When it comes to the Conan movie, my main concern would be whether the little speeches in the movie successfully encapsulate major cultural assumptions (for example: the exchange between Arnold and the thief in the first movie about Crom vs. The Four Winds).

The books were chock full of eloquent speeches… I worry that the movie will merely be a dude hitting things and saying the barbarian equivalent of “boom! headshot!” rather than a minor point about the difference between Bronze Age thinking and Iron Age thinking.

This got me to thinking that perhaps either I was lacking clarity of recall (I was), or I was doing a lot of transference (yes, that too), and either way I ought to get off my duff and re-read me some Conan (and boy am I glad that I am).

It wasn’t that I remembered the dialogue in the stories as being bad, mind you.  It was that I didn’t recall the nuance JB pointed out in just that comment.

While grabbing a new copy of Conan (my own having been lost over the years), I read up a bit on the history of the stories themselves, which is interesting.  The first Conan story written by Howard that was published is The Phoenix on the Sword, which is apparently basically a re-write of an earlier Kull story.  This story takes place after Conan has already become king of Aquilonia, when he’s into middle-age and a good portion of the stories in the Hyborian saga take place.
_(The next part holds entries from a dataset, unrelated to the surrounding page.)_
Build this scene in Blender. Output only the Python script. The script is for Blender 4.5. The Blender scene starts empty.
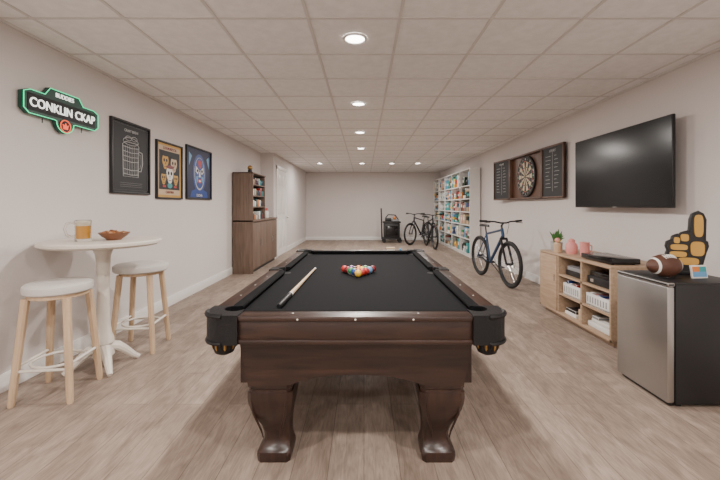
import bpy, bmesh, math, random
from mathutils import Vector, Matrix, Euler
random.seed(7)
PI=math.pi
scene=bpy.context.scene
COL=scene.collection

# ------------------------------------------------------------------ materials
def _new(name):
    m=bpy.data.materials.new(name); m.use_nodes=True
    nt=m.node_tree; b=nt.nodes['Principled BSDF']
    return m,nt,b
def mat(name,col,rough=.5,metal=0,var=.08,scale=6,bump=0,bscale=80,coat=0,spec=.5):
    m,nt,b=_new(name)
    tc=nt.nodes.new('ShaderNodeTexCoord'); n=nt.nodes.new('ShaderNodeTexNoise')
    n.inputs['Scale'].default_value=scale; n.inputs['Detail'].default_value=4
    nt.links.new(tc.outputs['Object'],n.inputs['Vector'])
    r=nt.nodes.new('ShaderNodeValToRGB')
    r.color_ramp.elements[0].position=.3; r.color_ramp.elements[1].position=.7
    r.color_ramp.elements[0].color=[max(0,c*(1-var)) for c in col]+[1]
    r.color_ramp.elements[1].color=[min(1,c*(1+var)) for c in col]+[1]
    nt.links.new(n.outputs['Fac'],r.inputs['Fac']); nt.links.new(r.outputs['Color'],b.inputs['Base Color'])
    b.inputs['Roughness'].default_value=rough; b.inputs['Metallic'].default_value=metal
    b.inputs['Coat Weight'].default_value=coat; b.inputs['Specular IOR Level'].default_value=spec
    if bump:
        n2=nt.nodes.new('ShaderNodeTexNoise'); n2.inputs['Scale'].default_value=bscale
        nt.links.new(tc.outputs['Object'],n2.inputs['Vector'])
        bp=nt.nodes.new('ShaderNodeBump'); bp.inputs['Strength'].default_value=bump; bp.inputs['Distance'].default_value=.01
        nt.links.new(n2.outputs['Fac'],bp.inputs['Height']); nt.links.new(bp.outputs['Normal'],b.inputs['Normal'])
    return m
def wood(name,c1,c2,rough=.45,stretch=(12,12,1.2),coat=0,spec=.5):
    m,nt,b=_new(name)
    tc=nt.nodes.new('ShaderNodeTexCoord'); mp=nt.nodes.new('ShaderNodeMapping')
    mp.inputs['Scale'].default_value=stretch
    n=nt.nodes.new('ShaderNodeTexNoise'); n.inputs['Scale'].default_value=3; n.inputs['Detail'].default_value=7; n.inputs['Distortion'].default_value=.6
    r=nt.nodes.new('ShaderNodeValToRGB')
    r.color_ramp.elements[0].position=.32; r.color_ramp.elements[1].position=.68
    r.color_ramp.elements[0].color=list(c1)+[1]; r.color_ramp.elements[1].color=list(c2)+[1]
    nt.links.new(tc.outputs['Object'],mp.inputs['Vector']); nt.links.new(mp.outputs['Vector'],n.inputs['Vector'])
    nt.links.new(n.outputs['Fac'],r.inputs['Fac']); nt.links.new(r.outputs['Color'],b.inputs['Base Color'])
    b.inputs['Roughness'].default_value=rough; b.inputs['Coat Weight'].default_value=coat
    b.inputs['Coat Roughness'].default_value=.25; b.inputs['Specular IOR Level'].default_value=spec
    return m
def emit(name,col,s):
    m,nt,b=_new(name)
    b.inputs['Base Color'].default_value=list(col)+[1]
    b.inputs['Emission Color'].default_value=list(col)+[1]; b.inputs['Emission Strength'].default_value=s
    return m
def glass(name,col,rough=.02):
    m,nt,b=_new(name)
    b.inputs['Base Color'].default_value=list(col)+[1]; b.inputs['Roughness'].default_value=rough
    b.inputs['Transmission Weight'].default_value=1; b.inputs['IOR'].default_value=1.4
    return m

M={}
M['wall']=mat('wall_paint',(.65,.605,.585),.8,var=.015,scale=1.5,bump=.04,bscale=250)
M['trim']=mat('trim_white',(.80,.78,.76),.4,var=.01)
M['white']=mat('white_laminate',(.74,.73,.71),.4,var=.02)
M['grid']=mat('ceiling_tbar',(.64,.61,.59),.6,var=.02)
M['black']=mat('black_plastic',(.010,.010,.011),.45,var=.1)
M['leather']=mat('black_leather',(.007,.007,.008),.45,var=.2,bump=.2,bscale=160,spec=.3)
M['gloss']=mat('black_gloss',(.006,.006,.007),.15,var=.05)
M['screen']=mat('tv_screen',(.005,.006,.007),.2,var=.05,spec=.3)
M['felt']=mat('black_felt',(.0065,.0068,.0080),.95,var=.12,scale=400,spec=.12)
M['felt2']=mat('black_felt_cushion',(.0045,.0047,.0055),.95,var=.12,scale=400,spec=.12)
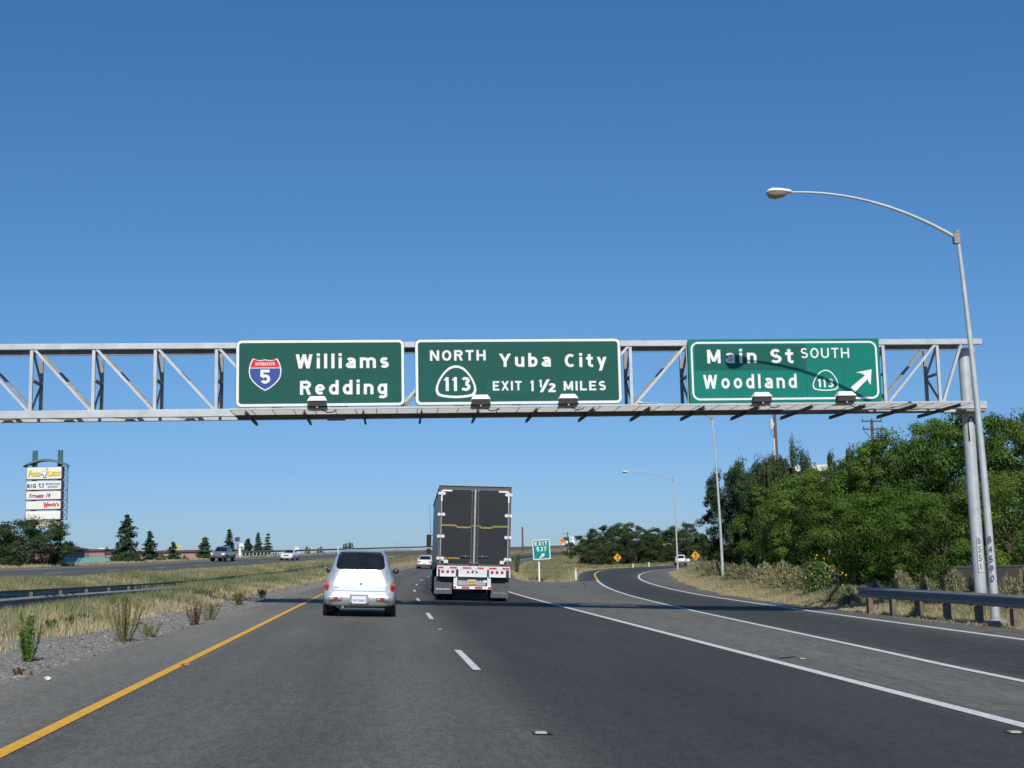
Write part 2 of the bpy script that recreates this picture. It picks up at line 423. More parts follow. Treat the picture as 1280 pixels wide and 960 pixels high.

With the enhanced vision of age, I found myself immediately struck by this note.  All of the popular media reflections of Conan in post-Arnold movie popular culture focus on what Jaybird amusingly referred to as the “boom, headshot!” aspects of the character and hardly at all on the joke that everyone who started reading these stories in 1932 was in on from the beginning: that this wild man was going to wind up shackling himself to duty and leadership, that rump-chafing gold throne at which he sneers so in his youth.

The history of the Conan stories is more muddled by the copyright history (you can read more about that on the wikipedia page, if you like). I can’t help but think that this may have contributed to Howard’s vision of the barbarian who becomes king morphing quite a bit in the public perception.  It’s entirely possible that the Conan stories I remember reading were never in fact the original Howard stories, that would explain a bit (like why I don’t recall reading The Phoenix on the Sword).  But I digress.

In any event, the dialogue is in fact much better than I remembered.  And while I’m nowhere near as far along as I’d like to be to flesh out this post as much as the topic deserves, I must retract this comment.

That said, I’m still going to go see the movie.  And I’ll probably enjoy it quite a bit, because as you may have guessed, I’m not above enjoying a little “boom, headshot!” entertainment myself.  I can enjoy the one, and the other.

But at the same time, I do feel for the Conan of Howard, who is likely sorely mistreated by this latest transference to visual entertainment.

Patrick

Patrick is a mid-40 year old geek with an undergraduate degree in mathematics and a master's degree in Information Systems. Nothing he says here has anything to do with the official position of his employer or any other institution.

13 Comments

  1. The best stories can be enjoyed entirely on the surface when you’re a kid, then when you come back to them as a young adult, you can re-read them and see how they’re not about what you thought they were about. They’re about responsibility and civilization and, yes, that throne.

    Then, when you’re an adult, you can read them again and see that, yeah, they’re about the kid stuff and the young adult stuff at the same time. The *POINT* is that they’re about the same stuff.

    • This story, about Cohen the barbarian, is one of my favorites in all the world. It’s about lots of thing, because Pratchett always is. In fact, nowadays it’s also about a man who’s facing the horror of Alzheimer’s with bravery and grace.

      Give it a read. You won’r regret it.

      • It’s a good story.

        It reminds me, of all things, of Westerns.

        It’s a mixture of “the culture was different when I was a kid” and “none of those buildings used to be there” with a little bit of “I helped create this world I do not recognize anymore.”

        I think that’s why the Westerns that stick in our craws have Confederate soldiers at their core… Josey Wales, True Grit, Princess of Mars…, heck, even Firefly. Not because what came before was good, but because the former soldiers are standing in a world alien to them.

        As we all get older and the world becomes strange again, this resonates. I think.

          • (I’ll fix it when I get home. Fire an email off to E.D. and he’ll explain the affiliate thing.)

          • Okay, be warned. I changed the link in your comment and I also changed the link in the story to a 99 cent e-book version available from Amazon.

          • The library was my first stop. abe.com had nothing cheaper, but I didn’t think to check E-books.

        • a little bit of “I helped create this world I do not recognize anymore.”

          That’s the part that gets me. Because we all do that.

  2. Yeah my problem with the Conan of the movie was that he was really too nice and too flat. The movie Conan was a man who freed slaves just for the hell of it because “all men deserve to be free”. I cannot imagine the scathing cynical vitrol the real Conan would have poured out on such idealism.
    Also saddling the movie Conan with Daddy issues was a huge error in my view. Conan of the books was absolutely nothing like Inigo Montoya and he certainly didn’t lug around daddy issues.